Dr. Friedman is a Fellow of the IEEE, Chair of the steering committee for the IEEE Transactions on Very Large Scale Integration (VLSI) Systems, a Regional Editor of the Journal of Circuits, Systems and Computers, a Member of the editorial board of the Analog Integrated Circuits and Signal Processing, Microelectronics Journal, Journal of Low Power Electronics , and Journal of VLSI Signal Processing, and a Member of the technical program committee of a number of conferences.



He has been Editor-In-Chief of the IEEE Transactions on Very Large Scale Integration (VLSI) Systems, a Distinguished Lecturer of the IEEE CAS Society, a Member of the editorial board of the Proceedings of the IEEE and IEEE Transactions on Circuits and Systems II: Analog and Digital Signal Processing, a member of the IEEE Circuits and Systems (CAS) Society Board of Governors, CAS liaison to the IEEE Solid-State Circuits Society (SSCS) , Guest editor of several special journal issues, Chair of the VLSI Systems and Applications IEEE Circuits and Systems Society Technical Committee, Chair of the Electron Devices Chapter of the IEEE Rochester Section, and General/Program/Technical Co-Chair of the 1997 International Workshop on Clock Distribution Networks, 2000 IEEE Workshop on Signal Processing Systems, 2003 and 2004 IEEE International Workshop on System-on-Chip for Real-Time Applications, 2004 IEEE International Conference on Electronics, Circuits, and Systems, 2006 IEEE International Symposium on Circuits and Systems, and 2007 IEEE International Symposium on Networks on Chip (NoC).

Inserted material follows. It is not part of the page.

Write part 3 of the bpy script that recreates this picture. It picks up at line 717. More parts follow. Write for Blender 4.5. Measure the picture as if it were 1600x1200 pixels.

Dr. Friedman is a Fulbright scholar and has been a recipient of the Howard Hughes Masters and Doctoral Fellowships, an IBM University Research Award, an NSF Research Initiation Award, a DoD Augmentation Award for Science and Engineering Research Training, the 1996 Outstanding Chapter Chairman for IEEE Rochester section award, a GRC Inventor Recognition Award, a University of Rochester College of Engineering Teaching Excellence Award, the University of Rochester Graduate Teaching Award, and the IEEE Circuits and Systems 2013 Charles A. Desoer Technical Achievement Award.